U.S. Supreme Court in Washington, D.C.

Jim Robbins' seven years of service at the Supreme Court was not enough to keep him from being the second lawyer this year mistakenly suspended from the court's prestigious bar.

“They suspended me?” a surprised Robbins asked with a chuckle Tuesday from his home outside San Francisco.

They did, but they didn't mean to.

The court acknowledged Monday that it had confused another James A. Robbins, a New York lawyer who tried to cover up his loss of a client's will, with the former Supreme Court employee.

In May, the court mixed up a lawyer who was convicted of drunken driving with the incoming president of the Massachusetts state bar.

Anyone who argues in front of the Supreme Court must be a member of its bar, but few of the nearly 4,000 lawyers on average who join the bar each year ever argue a case there.
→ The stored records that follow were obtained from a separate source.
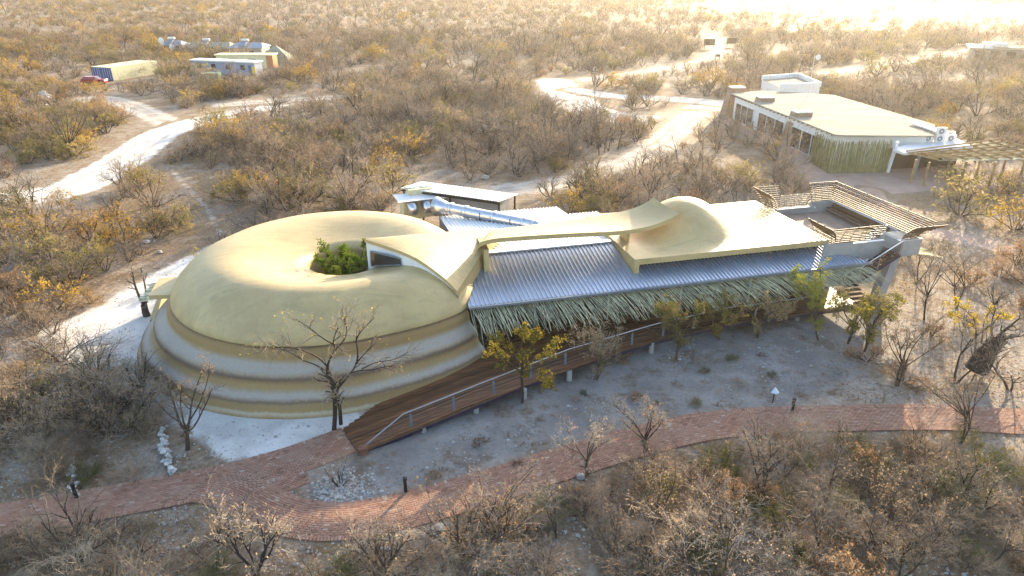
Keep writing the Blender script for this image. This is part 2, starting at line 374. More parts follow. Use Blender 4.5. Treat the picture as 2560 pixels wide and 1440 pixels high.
# ------------------------------------------------------------------ brick path
def resample(pts, step):
    out = [Vector(pts[0])]; acc = 0
    for a, b in zip(pts, pts[1:]):
        a = Vector(a); b = Vector(b); L = (b-a).length; d = 0
        while acc+L-d >= step:
            d += step-acc; acc = 0; out.append(a.lerp(b, d/L))
        acc += L-d
    return out
rb = random.Random(5)
PA = smooth([tuple(P(*p)[:2]) for p in [(-140,1322),(100,1287),(300,1250),(480,1218),(620,1186),(740,1150),(820,1120),(880,1098)]], 3)
PB = smooth([tuple(P(*p)[:2]) for p in [(500,1212),(590,1226),(650,1262),(720,1293),(830,1308),(960,1291),(1200,1225),(1400,1160),(1600,1102),(1750,1066),(1900,1052),(2100,1046),(2330,1042),(2480,1052),(2700,1062)]], 3)
WA, WB = 1.02, 1.02
PC = smooth([tuple(P(*p)[:2]) for p in [(560,1240),(640,1228),(705,1210),(765,1188)]], 2); fC = line_sdf(PC, [.62]*len(PC))
fA, fB = line_sdf(PA, [WA]*len(PA)), line_sdf(PB, [WB]*len(PB))
path = empty('brick_path'); tag(path, 'red brick footpath that forks at the foot of the timber deck', kind='structure')
BL, BW, JT = .232, .116, .010
bricks = []                                # x, y, angle, along, across
def lay(pts, wd, skip, lo_edge):
    rows = int(2*wd/BW); L = resample(pts, BL*.5)
    for r in range(rows):
        off = -wd+(r+.5)*(2*wd/rows)
        edge = (r == 0 or r == rows-1)
        for i in range(1, len(L)-1):
            if not edge and (i+r) % 2: continue
            t = (L[i+1]-L[i-1]).normalized(); n = Vector((-t.y, t.x)); p = L[i]+n*off
            if skip and skip((p.x, p.y)) > .02: continue
            bricks.append((p.x, p.y, math.atan2(t.y, t.x)+(pi/2 if edge else 0), edge))
PB0 = Vector(PB[0]); dPB = (Vector(PB[3])-PB0).normalized()
lay(PB, WB, None, True); lay(PA, WA, lambda p: fB(p) if (Vector(p)-PB0).dot(dPB) > 0 else -1, False)
NE = len(bricks); lay(PC, .62, lambda p: max(fA(p), fB(p)), False)
bricks = bricks[:NE]+[(x_, y_, a_-(pi/2 if e_ else 0), False) for x_, y_, a_, e_ in bricks[NE:]]
vis = []
for b in bricks:
    q = proj((b[0], b[1], 0)); b_in = 0 < q[0] < 2560 and 0 < q[1] < 1440
    if -80 < q[0] < 2640: vis.append((0 if b_in else 1, math.hypot(b[0], b[1]), b))
vis.sort(key=lambda t: (t[0], t[1]))
bm_ = MB(); hx, hy = (BL-JT)/2, (BW-JT)/2
bm_.add([(-hx,-hy,0),(hx,-hy,0),(hx,hy,0),(-hx,hy,0),(-hx+.004,-hy+.004,.05),(hx-.004,-hy+.004,.05),(hx-.004,hy-.004,.05),(-hx+.004,hy-.004,.05)],
        [(4,5,6,7),(0,1,5,4),(1,2,6,5),(2,3,7,6),(3,0,4,7)])
bme = []
for q in range(6):
    mm = bm_.mesh('brick', M['brickf']); a = mm.attributes.new('tint', 'FLOAT', 'POINT'); a.data.foreach_set('value', [(.12,.34,.5,.62,.8,.97)[q]]*8); bme.append(mm)
fm = MB(); tint = []
for n_, (_, _, b) in enumerate(vis):
    z = .010+rb.uniform(-.004,.004); ti = min(1, max(0, rb.gauss(.5,.19)))
    if n_ < 300:
        o = link('brick', bme[min(5, int(ti*6))], path, (b[0], b[1], z), b[2]+rb.gauss(0,.012))
    else:
        ca, sa = cos(b[2]), sin(b[2])
        if _ == 1 and n_ > 6000: continue
        fm.add([(b[0]+x*ca-y*sa, b[1]+x*sa+y*ca, z+zz) for x, y, zz in bm_.v], bm_.f); tint += [ti]*8
bf = fm.build('brick_field', M['brickf'], path); tag(bf, kind='stuff')
a = bf.data.attributes.new('tint', 'FLOAT', 'POINT'); a.data.foreach_set('value', tint)
def ribbon(pts, wd, z, mat, name):
    rows = []
    L = resample(pts, .5)
    for i in range(len(L)):
        t = (L[min(i+1,len(L)-1)]-L[max(i-1,0)]).normalized(); n = Vector((-t.y, t.x))
        rows.append([tuple(L[i]+n*wd)+(z,), tuple(L[i]-n*wd)+(z,)])
    m = MB(); m.grid(rows); return m.build(name, mat, path)
ribbon(PC, .66, .026, M['joint'], 'joint_bed'); ribbon(PA, WA+.05, .030, M['joint'], 'joint_bed'); ribbon(PB, WB+.05, .034, M['joint'], 'joint_bed')
def on_path(p, pad=.0): return fA(p) > -pad or fB(p) > -pad or fC(p) > -pad

# ------------------------------------------------------------------ visitor centre: round building with long wing
e0, e1 = P(1172,768,3.4), P(2132,660,3.4)
AX = math.atan2(e1.y-e0.y, e1.x-e0.x); OX, OY = e0.x, e0.y
def W(s, d, z=0): return Vector((OX+s*cos(AX)-d*sin(AX), OY+s*sin(AX)+d*cos(AX), z))
def Lo(p): dx, dy = p[0]-OX, p[1]-OY; return Vector((dx*cos(AX)+dy*sin(AX), -dx*sin(AX)+dy*cos(AX), p[2] if len(p) > 2 else 0))
def L(x, y, z): return Lo(P(x, y, z))
def LD(x, y, d):                            # local point on the upright plane at depth d
    lo, hi = -2.0, 12.0
    for _ in range(40):
        mid = (lo+hi)/2
        if L(x, y, mid).y > d: lo = mid
        else: hi = mid
    return L(x, y, lo)
VC = empty('visitor_centre', (OX, OY, 0), AX)
tag(VC, 'sand coloured snail shaped building with round shell roof and long metal roofed wing', 'building')
TC, TI = (-11.2, 38.0), (-9.7, 36.75)       # centres of the shell's outline and of its round opening
RI = 2.15
def Rlip(a):                                # a in degrees, 0 = to the right, 270 = to the viewer
    a = a % 360
    return 8.75+1.05*math.exp(-((a-334)/22.0)**2)
PROF = [(0,3.22),(.0,3.3),(.012,3.5),(.05,3.92),(.10,4.32),(.17,4.74),(.25,5.06),(.34,5.28),(.43,5.38),(.53,5.36),(.64,5.22),(.76,5.0),(.88,4.82),(1.0,4.72),(1.0,4.45)]
NA = 144
rows = []
for t, z in PROF:
    r = []
    for i in range(NA):
        an = 2*pi*i/NA; ro = Rlip(math.degrees(an))
        o = Vector((TC[0]+ro*cos(an), TC[1]+ro*sin(an))); q = Vector((TI[0]+RI*cos(an), TI[1]+RI*sin(an)))
        p = o.lerp(q, t)
        wob = .035*mnoise.noise(Vector((p.x*.45, p.y*.45, 1.7))) if 0 < t < 1 else 0
        r.append(Lo((p.x, p.y, z+wob)))
    rows.append(r)
m = MB(); m.grid(rows, closed=True); m_shell = m
# courtyard wall below the opening and soffit under the lip
m2 = MB(); m2.grid([rows[-1], [Vector((p.x, p.y, .0)) for p in rows[-1]]], closed=True)
sh = m.build('shell_roof', M['stucco'], VC, smooth=True); m2.build('courtyard_wall', M['stucco'], VC, smooth=True)
m3 = MB(); m3.grid([[Lo((TC[0]+(Rlip(360*i/NA)+k_)*cos(2*pi*i/NA), TC[1]+(Rlip(360*i/NA)+k_)*sin(2*pi*i/NA), 3.2)) for i in range(NA)] for k_ in (.004, -1.2)], closed=True)
m3.build('soffit', M['stucco'], VC)
# flaring banded wall
NW = 60; A0, A1, NB = 50.0, 333.6, 150
def skirt(wv, an):
    per = .335; ph = .36; base = wv+per/(2*pi)*(sin(2*pi*(wv-ph)/per)-sin(2*pi*(-ph)/per))
    tot = 1+per/(2*pi)*(sin(2*pi*(1-ph)/per)-sin(2*pi*(-ph)/per))
    r = Rlip(an)-.28+(1.80-.2*(Rlip(an)-8.75)+.9*math.exp(-((an-190)/42.0)**2))*base/tot
    return r, 3.26*(1-wv)+.02
rows = []
for j in range(NW+1):
    r_ = []
    for i in range(NB+1):
        an = A1+(A0-A1)*i/NB; rr, z = skirt(j/NW, an); rr += .03*mnoise.noise(Vector((an*.05, j*.1, 2)))
        r_.append(Lo((TC[0]+rr*cos(R(an)), TC[1]+rr*sin(R(an)), z)))
    rows.append(r_)
m = MB(); m.grid(rows)
wat = [j/NW for j in range(NW+1) for i in range(NB+1)]
back = [[Vector(p) for p in [Lo((TC[0]+(Rlip(A1)-.55)*cos(R(A1)), TC[1]+(Rlip(A1)-.55)*sin(R(A1)), 3.28*(1-j/NW)))]] for j in range(NW+1)]
b0 = len(m.v)
for j in range(NW+1): m.v.append(tuple(back[j][0])); wat.append(j/NW)
for j in range(NW): m.f.append((j*(NB+1), b0+j, b0+j+1, (j+1)*(NB+1))); m.m.append(0)
wl = m.build('banded_wall', M['bands'], VC, smooth=True); tag(wl, 'flaring wall in ridged bands of ochre, white and dark brown with painted shade')
a = wl.data.attributes.new('w', 'FLOAT', 'POINT'); a.data.foreach_set('value', wat)
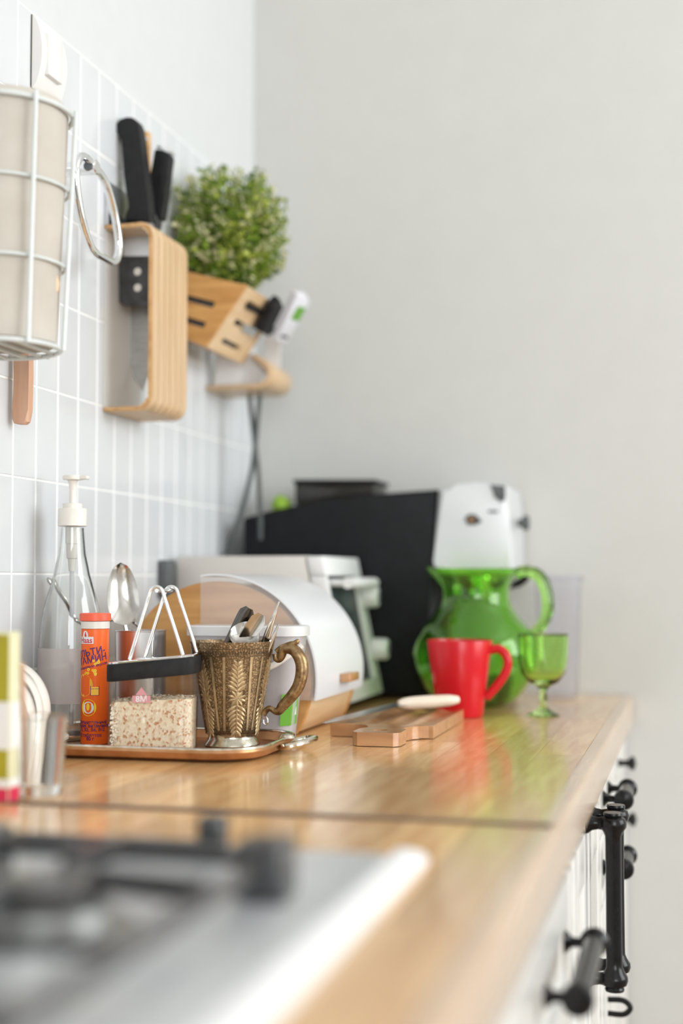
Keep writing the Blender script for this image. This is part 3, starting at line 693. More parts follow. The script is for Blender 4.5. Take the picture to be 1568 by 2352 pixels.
b = B(); pts = spline([(0.1365, 1.4165, TZ + 0.0040), (0.112, 1.4175, zt + 0.004), e0, e0.lerp(e1, 0.5), e1], 6); n = len(pts)
tube(b, pts, [0.0014 + 0.0017 * (i / n) for i in range(n - 2)] + [0.0028, 0.0012], seg=10); obj('handle', b, 'cutlery', t)

# --- canister with black band, wire handle and oat flakes
cx, cy, crz = 0.1765, 1.303, 0.20
can = thing('storage_canister', 'clear plastic canister with black lid band and wire handle holding oat flakes', 'canister', (cx, cy, TZ), rz=crz)
zc0 = aty(360, 1560, cy - 0.03).z - TZ          # height of the lower edge of the band
cw, cd = 0.0418, 0.0265
hb = zc0
b = B(); wl = 0.0013
def csec(z, i): 
    f = z / hb; g = 0.0012 * (1 - f)
    return [(x, y, z) for x, y in rrect(-cw + g + i, cw - g - i, -cd + g + i, cd - g - i, 0.012, 6)]
rings(b, [csec(0.0003, 0), csec(hb + 0.006, 0), csec(hb + 0.006, wl), csec(0.0018, wl)], True, True, True); obj('plastic_wall', b, 'plastic_clear', can, local=True)
tilt = 0.095                                     # the lid sits a little askew
def lz(x, y, z): return (x, y, z + tilt * x)
b = B(); bh = 0.0175
rings(b, [[lz(x, y, z) for x, y in rrect(-cw - i, cw + i, -cd - i, cd + i, 0.013, 6)] for i, z in ((-0.0015, hb + 0.0066), (0.0008, hb + 0.0003), (0.0022, hb + 0.0006), (0.0026, hb + 0.002), (0.0026, hb + bh - 0.001), (0.002, hb + bh))], True, True, True); lid = obj('lid_band', b, 'blackplast', can, local=True)
b = B(); rings(b, [[lz(x, y, z) for x, y in rrect(-cw - i, cw + i, -cd - i, cd + i, 0.013, 6)] for i, z in ((0.0019, hb + bh + 0.0002), (0.0019, hb + bh + 0.0016), (0.001, hb + bh + 0.002))], True, True, True); obj('lid_plate', b, 'chrome', can, local=True)
zl0 = hb + bh + 0.002
for s, yy in ((0, -0.014), (1, 0.019)):
    sp_, ap, hh = 0.0265, 0.0060, 0.0700
    ox = 0.004 + s * 0.009
    pts = [(ox - sp_, yy, zl0 + tilt * (ox - sp_) + 0.0004), (ox - ap - 0.002, yy, zl0 + hh - 0.011)]
    pts += [(ox + (ap + 0.0005) * math.cos(a), yy, zl0 + hh - 0.0068 + 0.0068 * math.sin(a)) for a in [PI * (0.92 - 0.84 * k / 8) for k in range(9)]]
    pts += [(ox + ap + 0.002, yy, zl0 + hh - 0.011), (ox + sp_, yy, zl0 + tilt * (ox + sp_) + 0.0004)]
    b = B(); tube(b, pts, 0.0019, seg=12); obj('wire_handle', b, 'chrome', can, local=True)
b = B(); tube(b, [(0.004, -0.014, zl0 + 0.0662), (0.013, 0.019, zl0 + 0.0662)], 0.0019, seg=12); obj('cross_bar', b, 'chrome', can, local=True)
# emblem printed on the near wall
b = B(); zq = hb - 0.020
def on_can(x, z): return (x - 0.008, -cd - 0.0003 + 0.0012 * (1 - z / hb), z)
add_flat(b, rect2d(-0.009, 0.009, zq - 0.0035, zq + 0.0035, 2), on_can); add_flat(b, ([(-0.0058, zq + 0.0040), (0.0058, zq + 0.0040), (0, zq + 0.0118)], [(0, 1, 2)]), on_can)
em = obj('emblem', b, 'ink_pink', can, local=True, fix=False)
b = B(); add_flat(b, rot2d(text2d('8М', 0.0082), 0, 0, zq), lambda x, z: Vector(on_can(x, z)) + Vector((0, -0.0002, 0))); obj('emblem_lettering', b, 'ink_white', em, local=True, fix=False)
# oat flakes: uncountable fill
gz = aty(380, 1606, cy - 0.03).z - TZ
b = B(); n = 28
def gsec(f, z, i=0): 
    g = 0.0012 * (1 - z / hb) + wl + 0.0004 + i
    return [(x, y, z) for x, y in rrect(-cw + g, cw - g, -cd + g, cd - g, 0.0105, 6)]
lv = [gsec(0, 0.0022), gsec(0, gz * 0.5)] + [[(x, y, gz - 0.0045 * max(0, -x / cw) ** 1.5 - 0.0009 + 0.0004 * math.sin(x * 900)) for x, y, z in gsec(0, gz, i)] for i in (0, 0.006, 0.014, 0.022)]
rings(b, lv, True, True, True)
body_faces = len(b.faces)
def flake(p, nrm, r, mi):
    nrm = (Vector(nrm) + Vector((random.uniform(-.5, .5), random.uniform(-.5, .5), random.uniform(-.5, .5)))).normalized()
    t1 = nrm.orthogonal().normalized(); t2 = nrm.cross(t1); a0 = random.random() * 6
    vs = [b.verts.new(p + (t1 * math.cos(a0 + 2 * PI * k / 5) + t2 * math.sin(a0 + 2 * PI * k / 5) * 0.62) * r * random.uniform(.8, 1.2)) for k in range(5)]
    f = b.faces.new(vs); f.material_index = mi
for k in range(2600):
    x = random.uniform(-cw + .003, cw - .003); s = random.random()
    mi = 2 if random.random() < 0.13 else 1
    if s < 0.62:
        z = random.uniform(0.002, gz - 0.002 - 0.0045 * max(0, -x / cw) ** 1.5)
        flake(Vector((x, -cd + wl + 0.0012 * (1 - z / hb) + 0.0006, z)), (0, -2, 0), random.uniform(0.0008, 0.0016), mi)
    elif s < 0.82:
        z = random.uniform(0.002, gz - 0.002); y = random.uniform(-cd + .008, cd - .008); sx = 1 if random.random() < .7 else -1
        flake(Vector((sx * (cw - wl - 0.0012 * (1 - z / hb) - 0.0016), y, z)), (sx * 3, 0, 0), random.uniform(0.0008, 0.0016), mi)
    else:
        flake(Vector((x, random.uniform(-cd + .004, cd - .004), gz - 0.0045 * max(0, -x / cw) ** 1.5 - 0.0002)), (0, 0, 1), random.uniform(0.0009, 0.0017), mi)
fo = obj('oat_flakes', b, ['grain', 'flake_cream', 'flake_brown'], None, fix=False, smooth=False, local=True)
fo.location = (cx, cy, TZ); fo.rotation_euler = (0, 0, crz); tag(fo, 'cream and brown oat flakes filling the clear canister', 'oats', kind='stuff')

# --- antique mug with cutlery
mx, my = 0.2365, 1.366
def mzp(py): return aty(540, py, my).z
HR = mzp(1472) - TZ
mug = thing('antique_mug', 'engraved antique bronze mug with scrolled handle, full of cutlery', 'mug', (mx, my, TZ))
mm = 1.425 / 3200
def mr(h):                                       # outer radius of the body at height h
    f = (h - 0.0165) / (HR - 0.0165); return (62.5 + (97 - 62.5) * f) * mm
b = B(); prof = [(0.045 * 0, 0.0), ]
outer = [(62 * mm * 0.90, 0.0135), (60 * mm, 0.0150), (mr(0.0165) - 0.0005, 0.0168), (mr(0.02), 0.021)] + [(mr(HR * k / 12), HR * k / 12) for k in range(3, 12)] + [(mr(HR) + 0.0004, HR - 0.0012), (mr(HR) + 0.0005, HR)]
inner = [(mr(HR) - 0.0016, HR), (mr(HR * .6) - 0.0018, HR * .6), (mr(HR * .25) - 0.0018, HR * .25), (0.0005, 0.020)]
lathe(b, [(0.0005, 0.0136)] + outer + inner, (mx, my, TZ), 64, cap=False); mb = obj('body', b, 'bronze', mug)
b = B(); lathe(b, [(0.0005, 0.0003), (63 * mm, 0.0003), (64 * mm, 0.0012), (63 * mm, 0.003), (56 * mm, 0.0075), (54 * mm, 0.0100), (56 * mm, 0.0134), (0.0005, 0.01345)], (mx, my, TZ), 56, cap=False); obj('foot', b, 'bronze_foot', mug)
vf = math.atan2(CAM.y - my, CAM.x - mx)
def on_mug(ang, s, h, off):
    r = mr(h) + off; a = vf + ang + s / r; return Vector((mx + r * math.cos(a), my + r * math.sin(a), TZ + h))
def petal(bm, ang, s0, h0, dirn, ln, wd, off=0.0003, lift=0.0006):
    """a raised leaf lying on the wall of the mug"""
    c, s = math.cos(dirn), math.sin(dirn); L1, L2, mid = [], [], []
    for k in range(7):
        f = k / 6; w_ = wd * math.sin(PI * min(1, f * 0.9 + 0.08)) ** 0.8; q = ln * f
        bend = 0.12 * ln * f * f
        for lst, o_, of in ((L1, w_, off), (mid, 0, off + lift), (L2, -w_, off)):
            lst.append(on_mug(ang, s0 + c * q - s * (o_ + bend * 0), h0 + s * q + c * o_, of))
    rings(bm, [L1, mid, L2], False)
b = B(); bd = B()
for p in range(6):
    ang = p * PI / 3 + 0.14
    hm = HR * 0.47
    for k in range(10):                            # rosette
        petal(b, ang, 0, hm, 2 * PI * k / 10 + 0.3, 0.0095, 0.0020)
        petal(bd, ang, 0.0009, hm, 2 * PI * k / 10 + 0.62, 0.0085, 0.0005, 0.0003, 0.0002)
    for up_ in (1, -1):
        base_h = hm + up_ * 0.007; Ltot = HR * 0.31
        petal(b, ang, 0, base_h, up_ * PI / 2, Ltot, 0.0012, 0.0004, 0.0006)
        for k in range(7):
            f = k / 7; sp_ = 0.0120 * (1 - 0.40 * f)
            for sd in (1, -1):
                d_ = up_ * (PI / 2 - sd * (0.95 - 0.35 * f)); petal(b, ang, 0, base_h + up_ * Ltot * f * 0.9, d_, sp_, 0.0021)
                petal(bd, ang, sd * 0.0014, base_h + up_ * (Ltot * f * 0.9 + 0.0014), d_, sp_ * 0.85, 0.00050, 0.0003, 0.0002)
    for sd in (-1, 1):                              # plain borders either side of the panel
        lp = [[on_mug(ang, sd * (0.0132 + o_) * (0.75 + 0.25 * h / HR), h, 0.0003) for h in [HR * (0.16 + 0.70 * k / 10) for k in range(11)]] for o_ in (0, 0.0032)]
        rings(b, lp, False)
        for o_ in (-0.0003, 0.0033):
            lp = [[on_mug(ang, sd * (0.0132 + o_ + e) * (0.75 + 0.25 * h / HR), h, 0.0004) for h in [HR * (0.16 + 0.70 * k / 10) for k in range(11)]] for e in (0, 0.0004)]
            rings(bd, lp, False)
obj('floral_relief', b, 'bronze_smooth', mug, fix=False)
for h0 in (0.885, 0.955, 0.135):
    for k in range(90):
        a = 2 * PI * k / 90
        lp = [[on_mug(a, -0.0004, HR * h0 + z, 0.0003), on_mug(a, 0.0005, HR * h0 + z, 0.0003)] for z in (0, 0.0035 if h0 < .95 else 0.0012)]
        rings(bd, lp, False)
for h0 in (0.870, 0.935, 0.975, 0.120, 0.180):
    lp = [[on_mug(2 * PI * k / 64, 0, HR * h0 + z, 0.0003) for k in range(64)] for z in (0, 0.0004)]
    rings(bd, lp, True)
obj('engraved_lines', bd, 'bronze_dark', mug, fix=False)
def mp3(px, py): return aty(px, py, my)
pts = [mp3(*q) for q in ((632, 1502), (633, 1512), (640, 1516), (646, 1507), (650, 1494), (662, 1489), (676, 1494), (687, 1508), (693, 1528), (692, 1552), (684, 1578), (668, 1601), (650, 1620), (641, 1632), (631, 1633), (620, 1627), (611, 1632), (605, 1642))]
sm = spline(pts, 4); n = len(sm)
rad = []
for i in range(n):
    f = i / (n - 1); rad.append(0.0030 + 0.0036 * math.sin(PI * min(1, max(0, (f - 0.12) / 0.72))) ** 0.7)
b = B(); tube(b, sm, rad, seg=14); hd = obj('handle', b, 'bronze_handle', mug)
b = B(); tube(b, spline([mp3(*q) for q in ((634, 1497), (645, 1488), (660, 1482), (674, 1478), (684, 1473), (688, 1473))], 4), [0.0026] * 4 + [0.0030] * 8 + [0.0026] * 5 + [0.0020, 0.0015, 0.0011, 0.0008], seg=12); obj('thumb_rest', b, 'bronze_handle', hd)
b = B(); lathe(b, [(0.0005, -0.004), (0.0036, -0.002), (0.0042, 0), (0.0034, 0.0025), (0.0005, 0.004)], mp3(653, 1623), 14); obj('scroll_bead', b, 'bronze_handle', hd)
b = B(); tube(b, [mp3(610 + 5 * math.cos(a), 1656 + 9 * math.sin(a)) for a in [2 * PI * k / 14 for k in range(14)]], 0.0007, True, 8); obj('wire_ring', b, 'chrome', hd)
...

Bar members get a certificate suitable for framing, a credential for their resume and the chance to join a shorter line for lawyers who want to see Supreme Court arguments.

The court has a process for verifying whether lawyers who commit crimes or are disciplined where they work also are members of the Supreme Court bar.

But the process is not error-proof, even at an institution that has the final word on matters of law in the U.S.

The Supreme Court receives discipline notices from courts around the country and compares those lists with the roster of lawyers who can practice in front of the justices. When there's a match, the court initiates its own disbarment proceeding, which begins with a suspension and an order to explain why the lawyer should not be kicked out of the Supreme Court bar.

The court clerk's office belatedly discovered that the New York Robbins was not a Supreme Court bar member, court spokeswoman Kathy Arberg said.

The California Robbins recalled his admission to the high court bar in 1981, at the request of then-Solicitor General Wade McCree Jr. He served on the business side of the court in the early 1980s, when Warren Burger was chief justice, and has never argued a high court case.

But neither has Robbins been entirely forgotten at the Supreme Court.

“He hired me,” Arberg said, after a reporter told her that the unsuspended Robbins once worked at the court.